Pedal Triangles
by Oktay Mercimek
I would like to discuss the situation that Pedal point p is the Circumcenter of the triangle.
Let's draw a triangle, its circumcenter and circumcircle using the tool that we made at Assignment 5.
We can call this point P because we think it as Pedal Point. and draw pedal triangle.
Question is "is this pedal triangle have another properties?"
We know circumcenter is equal distance from three vertexes.
so |PA|=|PB|=|PC|
We know Triangle APB is a isosceles triangle and PE is perpendicular to AB.
Then it requires |AE|=|EB|. (1)
We can apply same same logic to Triangle APC and Triangle BCP
then |AG|=|GC| (2) and |BF|=|FC| (3)
When we put together (1), (2) and (3), it means E, F and G are midpoints.
In this case Triangle EGF is medial triangle and pedal triangle. Click HERE to open GSP file of picture above
Let's look what happens when Triangle ABC is a obtuse triangle.

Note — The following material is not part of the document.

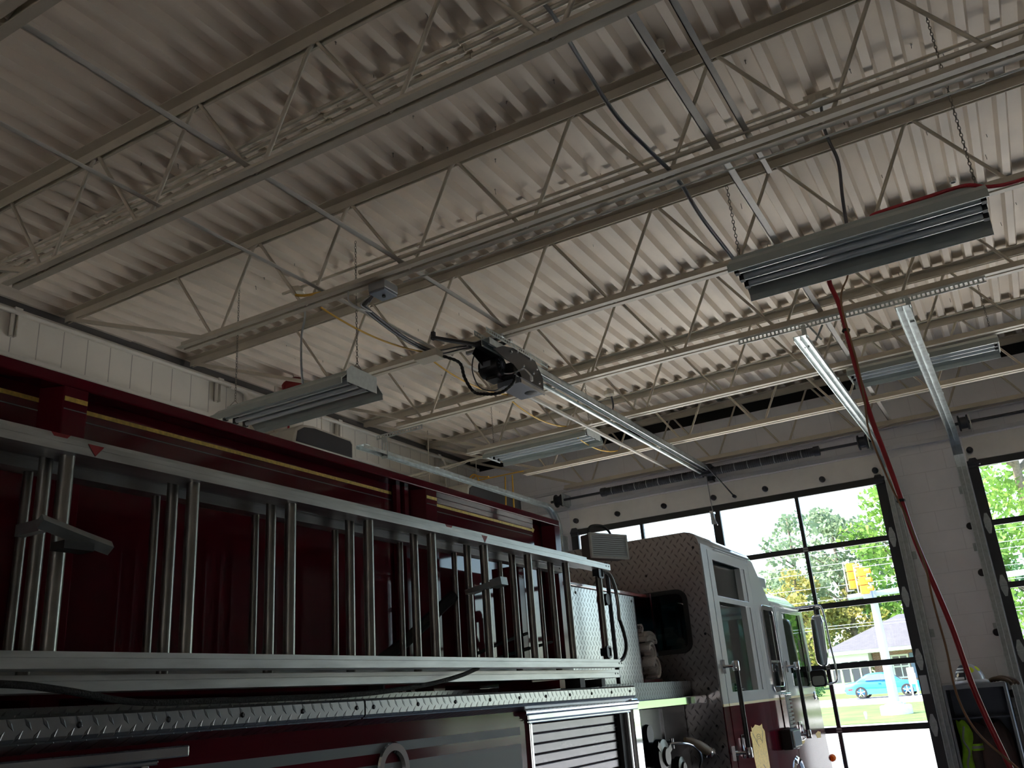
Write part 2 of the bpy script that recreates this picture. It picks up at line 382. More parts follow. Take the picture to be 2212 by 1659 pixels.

In this case P (or circumcenter) is outside of the main triangle.
However as you see in the picture there is not much change on properties of triangles.
Again Triangle APC is a isosceles triangle and PG is perpendicular to AC.
It makes Point G is a midpoint of segment AC.
Same discussion for Point F
and for Point E
So these points are still midpoints.
then Triangle EFG is still a medial triangle.
So this investigations shows that if the pedal point is on the circumcenter, Pedal triangle is also a medial triangle.